> _Exercise description_: Every line of the material is to be repeated exactly as it stands.

> _Records to process_:

>>

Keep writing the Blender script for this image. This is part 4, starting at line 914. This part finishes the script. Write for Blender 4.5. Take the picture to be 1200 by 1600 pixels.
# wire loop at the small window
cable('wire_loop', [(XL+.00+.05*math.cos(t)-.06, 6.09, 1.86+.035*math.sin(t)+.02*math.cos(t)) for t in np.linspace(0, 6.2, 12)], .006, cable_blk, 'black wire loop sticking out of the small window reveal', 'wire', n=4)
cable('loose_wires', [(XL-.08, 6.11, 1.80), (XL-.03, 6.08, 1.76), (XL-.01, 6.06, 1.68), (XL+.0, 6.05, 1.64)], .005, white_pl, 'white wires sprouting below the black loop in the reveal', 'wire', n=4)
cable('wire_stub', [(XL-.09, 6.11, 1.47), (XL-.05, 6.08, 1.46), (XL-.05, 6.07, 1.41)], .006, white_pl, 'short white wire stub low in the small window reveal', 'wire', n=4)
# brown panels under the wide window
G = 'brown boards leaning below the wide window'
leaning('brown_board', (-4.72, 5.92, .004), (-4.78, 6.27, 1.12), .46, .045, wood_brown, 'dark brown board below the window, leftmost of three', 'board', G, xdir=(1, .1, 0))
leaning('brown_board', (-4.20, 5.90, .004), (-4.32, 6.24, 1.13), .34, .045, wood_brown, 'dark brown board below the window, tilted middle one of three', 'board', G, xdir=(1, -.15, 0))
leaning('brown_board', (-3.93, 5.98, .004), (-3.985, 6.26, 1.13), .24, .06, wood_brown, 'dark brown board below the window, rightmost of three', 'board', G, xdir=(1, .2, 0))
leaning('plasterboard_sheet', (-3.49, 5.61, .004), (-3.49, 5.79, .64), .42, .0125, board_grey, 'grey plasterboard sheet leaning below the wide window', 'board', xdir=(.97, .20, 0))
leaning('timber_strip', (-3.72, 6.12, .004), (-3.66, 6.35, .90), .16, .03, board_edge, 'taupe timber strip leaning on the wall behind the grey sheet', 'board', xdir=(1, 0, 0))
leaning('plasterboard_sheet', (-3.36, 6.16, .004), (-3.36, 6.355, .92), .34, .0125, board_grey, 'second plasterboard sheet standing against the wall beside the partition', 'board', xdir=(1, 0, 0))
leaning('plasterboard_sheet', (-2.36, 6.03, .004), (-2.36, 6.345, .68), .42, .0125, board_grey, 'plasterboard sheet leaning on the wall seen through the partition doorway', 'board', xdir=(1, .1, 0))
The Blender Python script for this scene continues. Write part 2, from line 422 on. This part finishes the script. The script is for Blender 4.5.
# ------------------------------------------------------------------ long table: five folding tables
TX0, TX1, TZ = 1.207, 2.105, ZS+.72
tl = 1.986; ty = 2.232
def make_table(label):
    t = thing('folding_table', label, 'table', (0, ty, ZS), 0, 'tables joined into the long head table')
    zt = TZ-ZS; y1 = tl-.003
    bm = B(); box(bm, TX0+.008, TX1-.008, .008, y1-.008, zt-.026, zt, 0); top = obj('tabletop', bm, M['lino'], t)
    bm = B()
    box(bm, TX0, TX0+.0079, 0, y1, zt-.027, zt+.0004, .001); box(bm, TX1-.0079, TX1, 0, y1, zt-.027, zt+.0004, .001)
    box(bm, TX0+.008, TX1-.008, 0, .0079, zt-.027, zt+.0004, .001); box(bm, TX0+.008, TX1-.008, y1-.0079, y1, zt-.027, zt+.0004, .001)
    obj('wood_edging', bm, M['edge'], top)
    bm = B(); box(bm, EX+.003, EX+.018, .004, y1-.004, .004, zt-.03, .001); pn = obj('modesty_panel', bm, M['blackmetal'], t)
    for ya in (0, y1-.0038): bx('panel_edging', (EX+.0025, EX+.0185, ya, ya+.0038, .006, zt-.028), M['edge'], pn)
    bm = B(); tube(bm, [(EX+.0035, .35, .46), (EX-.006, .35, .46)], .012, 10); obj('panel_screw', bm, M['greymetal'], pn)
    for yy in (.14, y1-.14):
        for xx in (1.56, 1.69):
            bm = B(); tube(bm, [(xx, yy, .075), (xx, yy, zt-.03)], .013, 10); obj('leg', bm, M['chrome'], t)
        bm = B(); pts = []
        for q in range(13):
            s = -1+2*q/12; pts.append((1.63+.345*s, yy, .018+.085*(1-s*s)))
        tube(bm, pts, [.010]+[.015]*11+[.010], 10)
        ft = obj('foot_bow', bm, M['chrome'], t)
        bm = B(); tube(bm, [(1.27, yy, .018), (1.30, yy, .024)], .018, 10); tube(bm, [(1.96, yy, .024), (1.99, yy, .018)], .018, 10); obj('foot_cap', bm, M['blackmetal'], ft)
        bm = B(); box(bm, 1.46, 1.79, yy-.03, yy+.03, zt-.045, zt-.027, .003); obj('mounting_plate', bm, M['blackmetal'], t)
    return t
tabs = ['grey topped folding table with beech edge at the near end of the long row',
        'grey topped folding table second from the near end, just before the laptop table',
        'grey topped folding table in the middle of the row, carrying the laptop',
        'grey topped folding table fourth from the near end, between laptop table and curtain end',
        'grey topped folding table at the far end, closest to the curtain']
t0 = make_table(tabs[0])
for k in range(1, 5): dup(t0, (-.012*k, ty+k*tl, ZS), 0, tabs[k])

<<

> _Full response_:
Keep writing the Blender script for this image. This is part 4, starting at line 914. This part finishes the script. Write for Blender 4.5. Take the picture to be 1200 by 1600 pixels.
# wire loop at the small window
cable('wire_loop', [(XL+.00+.05*math.cos(t)-.06, 6.09, 1.86+.035*math.sin(t)+.02*math.cos(t)) for t in np.linspace(0, 6.2, 12)], .006, cable_blk, 'black wire loop sticking out of the small window reveal', 'wire', n=4)
cable('loose_wires', [(XL-.08, 6.11, 1.80), (XL-.03, 6.08, 1.76), (XL-.01, 6.06, 1.68), (XL+.0, 6.05, 1.64)], .005, white_pl, 'white wires sprouting below the black loop in the reveal', 'wire', n=4)
cable('wire_stub', [(XL-.09, 6.11, 1.47), (XL-.05, 6.08, 1.46), (XL-.05, 6.07, 1.41)], .006, white_pl, 'short white wire stub low in the small window reveal', 'wire', n=4)
# brown panels under the wide window
G = 'brown boards leaning below the wide window'
leaning('brown_board', (-4.72, 5.92, .004), (-4.78, 6.27, 1.12), .46, .045, wood_brown, 'dark brown board below the window, leftmost of three', 'board', G, xdir=(1, .1, 0))
leaning('brown_board', (-4.20, 5.90, .004), (-4.32, 6.24, 1.13), .34, .045, wood_brown, 'dark brown board below the window, tilted middle one of three', 'board', G, xdir=(1, -.15, 0))
leaning('brown_board', (-3.93, 5.98, .004), (-3.985, 6.26, 1.13), .24, .06, wood_brown, 'dark brown board below the window, rightmost of three', 'board', G, xdir=(1, .2, 0))
leaning('plasterboard_sheet', (-3.49, 5.61, .004), (-3.49, 5.79, .64), .42, .0125, board_grey, 'grey plasterboard sheet leaning below the wide window', 'board', xdir=(.97, .20, 0))
leaning('timber_strip', (-3.72, 6.12, .004), (-3.66, 6.35, .90), .16, .03, board_edge, 'taupe timber strip leaning on the wall behind the grey sheet', 'board', xdir=(1, 0, 0))
leaning('plasterboard_sheet', (-3.36, 6.16, .004), (-3.36, 6.355, .92), .34, .0125, board_grey, 'second plasterboard sheet standing against the wall beside the partition', 'board', xdir=(1, 0, 0))
leaning('plasterboard_sheet', (-2.36, 6.03, .004), (-2.36, 6.345, .68), .42, .0125, board_grey, 'plasterboard sheet leaning on the wall seen through the partition doorway', 'board', xdir=(1, .1, 0))
The Blender Python script for this scene continues. Write part 2, from line 422 on. This part finishes the script. The script is for Blender 4.5.
# ------------------------------------------------------------------ long table: five folding tables
TX0, TX1, TZ = 1.207, 2.105, ZS+.72
tl = 1.986; ty = 2.232
def make_table(label):
    t = thing('folding_table', label, 'table', (0, ty, ZS), 0, 'tables joined into the long head table')
    zt = TZ-ZS; y1 = tl-.003
    bm = B(); box(bm, TX0+.008, TX1-.008, .008, y1-.008, zt-.026, zt, 0); top = obj('tabletop', bm, M['lino'], t)
    bm = B()
    box(bm, TX0, TX0+.0079, 0, y1, zt-.027, zt+.0004, .001); box(bm, TX1-.0079, TX1, 0, y1, zt-.027, zt+.0004, .001)
    box(bm, TX0+.008, TX1-.008, 0, .0079, zt-.027, zt+.0004, .001); box(bm, TX0+.008, TX1-.008, y1-.0079, y1, zt-.027, zt+.0004, .001)
    obj('wood_edging', bm, M['edge'], top)
    bm = B(); box(bm, EX+.003, EX+.018, .004, y1-.004, .004, zt-.03, .001); pn = obj('modesty_panel', bm, M['blackmetal'], t)
    for ya in (0, y1-.0038): bx('panel_edging', (EX+.0025, EX+.0185, ya, ya+.0038, .006, zt-.028), M['edge'], pn)
    bm = B(); tube(bm, [(EX+.0035, .35, .46), (EX-.006, .35, .46)], .012, 10); obj('panel_screw', bm, M['greymetal'], pn)
    for yy in (.14, y1-.14):
        for xx in (1.56, 1.69):
            bm = B(); tube(bm, [(xx, yy, .075), (xx, yy, zt-.03)], .013, 10); obj('leg', bm, M['chrome'], t)
        bm = B(); pts = []
        for q in range(13):
            s = -1+2*q/12; pts.append((1.63+.345*s, yy, .018+.085*(1-s*s)))
        tube(bm, pts, [.010]+[.015]*11+[.010], 10)
        ft = obj('foot_bow', bm, M['chrome'], t)
        bm = B(); tube(bm, [(1.27, yy, .018), (1.30, yy, .024)], .018, 10); tube(bm, [(1.96, yy, .024), (1.99, yy, .018)], .018, 10); obj('foot_cap', bm, M['blackmetal'], ft)
        bm = B(); box(bm, 1.46, 1.79, yy-.03, yy+.03, zt-.045, zt-.027, .003); obj('mounting_plate', bm, M['blackmetal'], t)
    return t
tabs = ['grey topped folding table with beech edge at the near end of the long row',
        'grey topped folding table second from the near end, just before the laptop table',
        'grey topped folding table in the middle of the row, carrying the laptop',
        'grey topped folding table fourth from the near end, between laptop table and curtain end',
        'grey topped folding table at the far end, closest to the curtain']
t0 = make_table(tabs[0])
for k in range(1, 5): dup(t0, (-.012*k, ty+k*tl, ZS), 0, tabs[k])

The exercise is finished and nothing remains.